• DATA SHOWN:
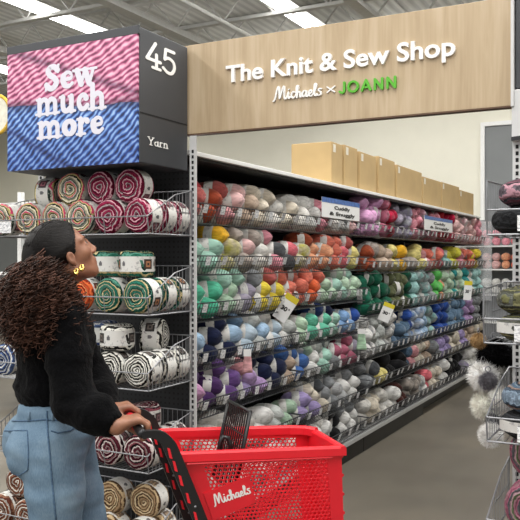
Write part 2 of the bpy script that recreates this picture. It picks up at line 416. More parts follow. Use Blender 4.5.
# ================================================================ the setting
def struct(name, mb, m, smooth=False):
    o = mb.build(name, m, smooth=smooth); o['kind'] = 'structure'; return o
YB, XL, XR, YF, ZC = 14.0, -15.0, 7.0, -5.0, 5.0
b = MB(); b.box(XL, XR, YF, YB, -.1, 0); struct('floor', b, m_floor)
b = MB(); b.box(XL, XR, YF, YB, ZC, ZC+.1); struct('ceiling', b, m_deck)
b = MB(); b.box(XL, XR, YB, YB+.15, 0, ZC); struct('wall_back', b, m_wall)
b = MB(); b.box(XL-.15, XL, YF, YB, 0, ZC); struct('wall_left', b, m_wall)
b = MB(); b.box(XR, XR+.15, YF, YB, 0, ZC); struct('wall_right', b, m_wall)
# tall grey doors with a white frame in the back wall
dl = on_y(481.5, 124, YB).x; dr = dl+2.0; dt = 3.86
b = MB(); b.box(dl+.06, dr-.06, YB-.05, YB, 0, dt-.06); door = struct('door_1', b, m_grey)
b = MB(); b.box(dl, dl+.07, YB-.09, YB, 0, dt); b.box(dr-.07, dr, YB-.09, YB, 0, dt); b.box(dl+.07, dr-.07, YB-.09, YB, dt-.07, dt)
b.build('door_frame', m_white, door)
# grey dado on the far part of the left end of the back wall
b = MB(); b.box(XL, -7.0, YB-.04, YB, 0, 2.75); struct('trim_1', b, m_grey)
# steel joists and girders under the ceiling
def joist(y):
    b = MB(); b.box(XL, XR, y-.05, y+.05, ZC-.06, ZC-.01); b.box(XL, XR, y-.04, y+.04, ZC-.50, ZC-.46)
    n = 30; L = (XR-XL)/n
    for i in range(n):
        x = XL+i*L
        b.tube([(x, y, ZC-.05), (x+L/2, y, ZC-.47)], .014, 4, cap=False); b.tube([(x+L/2, y, ZC-.47), (x+L, y, ZC-.05)], .014, 4, cap=False)
    struct('ceiling_beam', b, m_steel)
for i in range(7): joist(6.2+i*1.25)
for i, x in enumerate((-3.2, -5.7, -8.4, -11.2)):
    b = MB(); b.box(x-.07, x+.07, YF, YB, ZC-.62, ZC-.58); b.box(x-.02, x+.02, YF, YB, ZC-.58, ZC-.51); struct('ceiling_beam', b, m_steel)
b = MB()
b.tube([(-4.9, YF, 4.40), (-4.9, YB, 4.40)], .03, 8); struct('ceiling_beam', b, m_steel)
# strip lights
def strip_light(x, y0, y1, z, label):
    t = thing('strip_light', label, 'ceiling light', (x, (y0+y1)/2, z), 0, 'fluorescent strip lights under the ceiling')
    h = (y1-y0)/2
    b = MB(); b.box(-.05, .05, -h, h, 0, .09); b.slab((-.14, -h, .03), (-.05, -h, .09), (-.05, h, .09), (-.14, h, .03), .006); b.slab((.05, -h, .09), (.14, -h, .03), (.14, h, .03), (.05, h, .09), .006)
    b.build('housing', m_lightmetal, t)
    for k in range(int(round((y1-y0)/2.4))):
        for s in (-.07, .07):
            b = MB(); a = -h+k*2.4
            b.tube([(s, a+.03, -.012), (s, a+2.37, -.012)], .03, 8); b.build('lamp_tube', m_emit, t, True)
    b = MB()
    for yy in (-h*.9, -h*.3, h*.3, h*.9): b.tube([(0, yy, .09), (0, yy, ZC-z)], .006, 5)
    b.build('hanger', m_steel, t)
strip_light(-7.0, 3.2, 12.8, 4.6, 'long bright strip light running above the pink and blue picture sign')
strip_light(-4.25, 3.2, 12.8, 4.6, 'long bright strip light cut off by top of the wooden sign')
strip_light(-9.75, 6.8, 11.6, 4.6, 'far strip light glimpsed at the left edge beside the picture sign')
# ================================================================ wire baskets
def aisle_basket_mesh(W, name):
    b = MB(); D, H = .40, .095
    n = int(W/.028)
    for i in range(n+1):
        y = .012+(W-.024)*i/n
        b.tube([(.06, y, 0), (D-.035, y, 0), (D, y, H)], .0017, 4, cap=False)
    for p in ((.06, 0), (.16, 0), (.26, 0), (D-.035, 0), (D-.022, H*.38), (D-.01, H*.72), (D, H)):
        b.tube([(p[0], .008, p[1]), (p[0], W-.008, p[1])], .0034 if p[1] in (0, H) else .002, 5)
    for y in (.008, W-.008):                                     # side panels that climb towards the back
        b.tube([(0, y, .0), (0, y, .19), (.10, y, .19), (D-.10, y, H+.005), (D, y, H)], .0035, 5)
        for i in range(12):
            x = .03+i*.027; zt = .19 if x < .1 else .19-(x-.1)/(D-.2)*(.19-H-.005)
            b.tube([(x, y, 0), (x, y, zt)], .0015, 4, cap=False)
        b.tube([(0, y, 0), (D-.035, y, 0)], .0035, 5)
    b.tube([(0, .008, .10), (0, W-.008, .10)], .003, 5); b.tube([(0, .008, .0), (0, W-.008, .0)], .003, 5)
    return b.mesh(name, m_wire2)
TAGB = MB(); TAGB.slab((0, -.021, -.042), (0, .021, -.042), (.006, .021, 0), (.006, -.021, 0), .002)
TAGM = TAGB.mesh('price_tag', m_tag)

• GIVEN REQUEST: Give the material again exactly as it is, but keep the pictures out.

• EXERCISE RESULT:
Write part 2 of the bpy script that recreates this picture. It picks up at line 416. More parts follow. Use Blender 4.5.
# ================================================================ the setting
def struct(name, mb, m, smooth=False):
    o = mb.build(name, m, smooth=smooth); o['kind'] = 'structure'; return o
YB, XL, XR, YF, ZC = 14.0, -15.0, 7.0, -5.0, 5.0
b = MB(); b.box(XL, XR, YF, YB, -.1, 0); struct('floor', b, m_floor)
b = MB(); b.box(XL, XR, YF, YB, ZC, ZC+.1); struct('ceiling', b, m_deck)
b = MB(); b.box(XL, XR, YB, YB+.15, 0, ZC); struct('wall_back', b, m_wall)
b = MB(); b.box(XL-.15, XL, YF, YB, 0, ZC); struct('wall_left', b, m_wall)
b = MB(); b.box(XR, XR+.15, YF, YB, 0, ZC); struct('wall_right', b, m_wall)
# tall grey doors with a white frame in the back wall
dl = on_y(481.5, 124, YB).x; dr = dl+2.0; dt = 3.86
b = MB(); b.box(dl+.06, dr-.06, YB-.05, YB, 0, dt-.06); door = struct('door_1', b, m_grey)
b = MB(); b.box(dl, dl+.07, YB-.09, YB, 0, dt); b.box(dr-.07, dr, YB-.09, YB, 0, dt); b.box(dl+.07, dr-.07, YB-.09, YB, dt-.07, dt)
b.build('door_frame', m_white, door)
# grey dado on the far part of the left end of the back wall
b = MB(); b.box(XL, -7.0, YB-.04, YB, 0, 2.75); struct('trim_1', b, m_grey)
# steel joists and girders under the ceiling
def joist(y):
    b = MB(); b.box(XL, XR, y-.05, y+.05, ZC-.06, ZC-.01); b.box(XL, XR, y-.04, y+.04, ZC-.50, ZC-.46)
    n = 30; L = (XR-XL)/n
    for i in range(n):
        x = XL+i*L
        b.tube([(x, y, ZC-.05), (x+L/2, y, ZC-.47)], .014, 4, cap=False); b.tube([(x+L/2, y, ZC-.47), (x+L, y, ZC-.05)], .014, 4, cap=False)
    struct('ceiling_beam', b, m_steel)
for i in range(7): joist(6.2+i*1.25)
for i, x in enumerate((-3.2, -5.7, -8.4, -11.2)):
    b = MB(); b.box(x-.07, x+.07, YF, YB, ZC-.62, ZC-.58); b.box(x-.02, x+.02, YF, YB, ZC-.58, ZC-.51); struct('ceiling_beam', b, m_steel)
b = MB()
b.tube([(-4.9, YF, 4.40), (-4.9, YB, 4.40)], .03, 8); struct('ceiling_beam', b, m_steel)
# strip lights
def strip_light(x, y0, y1, z, label):
    t = thing('strip_light', label, 'ceiling light', (x, (y0+y1)/2, z), 0, 'fluorescent strip lights under the ceiling')
    h = (y1-y0)/2
    b = MB(); b.box(-.05, .05, -h, h, 0, .09); b.slab((-.14, -h, .03), (-.05, -h, .09), (-.05, h, .09), (-.14, h, .03), .006); b.slab((.05, -h, .09), (.14, -h, .03), (.14, h, .03), (.05, h, .09), .006)
    b.build('housing', m_lightmetal, t)
    for k in range(int(round((y1-y0)/2.4))):
        for s in (-.07, .07):
            b = MB(); a = -h+k*2.4
            b.tube([(s, a+.03, -.012), (s, a+2.37, -.012)], .03, 8); b.build('lamp_tube', m_emit, t, True)
    b = MB()
    for yy in (-h*.9, -h*.3, h*.3, h*.9): b.tube([(0, yy, .09), (0, yy, ZC-z)], .006, 5)
    b.build('hanger', m_steel, t)
strip_light(-7.0, 3.2, 12.8, 4.6, 'long bright strip light running above the pink and blue picture sign')
strip_light(-4.25, 3.2, 12.8, 4.6, 'long bright strip light cut off by top of the wooden sign')
strip_light(-9.75, 6.8, 11.6, 4.6, 'far strip light glimpsed at the left edge beside the picture sign')
# ================================================================ wire baskets
def aisle_basket_mesh(W, name):
    b = MB(); D, H = .40, .095
    n = int(W/.028)
    for i in range(n+1):
        y = .012+(W-.024)*i/n
        b.tube([(.06, y, 0), (D-.035, y, 0), (D, y, H)], .0017, 4, cap=False)
    for p in ((.06, 0), (.16, 0), (.26, 0), (D-.035, 0), (D-.022, H*.38), (D-.01, H*.72), (D, H)):
        b.tube([(p[0], .008, p[1]), (p[0], W-.008, p[1])], .0034 if p[1] in (0, H) else .002, 5)
    for y in (.008, W-.008):                                     # side panels that climb towards the back
        b.tube([(0, y, .0), (0, y, .19), (.10, y, .19), (D-.10, y, H+.005), (D, y, H)], .0035, 5)
        for i in range(12):
            x = .03+i*.027; zt = .19 if x < .1 else .19-(x-.1)/(D-.2)*(.19-H-.005)
            b.tube([(x, y, 0), (x, y, zt)], .0015, 4, cap=False)
        b.tube([(0, y, 0), (D-.035, y, 0)], .0035, 5)
    b.tube([(0, .008, .10), (0, W-.008, .10)], .003, 5); b.tube([(0, .008, .0), (0, W-.008, .0)], .003, 5)
    return b.mesh(name, m_wire2)
TAGB = MB(); TAGB.slab((0, -.021, -.042), (0, .021, -.042), (.006, .021, 0), (.006, -.021, 0), .002)
TAGM = TAGB.mesh('price_tag', m_tag)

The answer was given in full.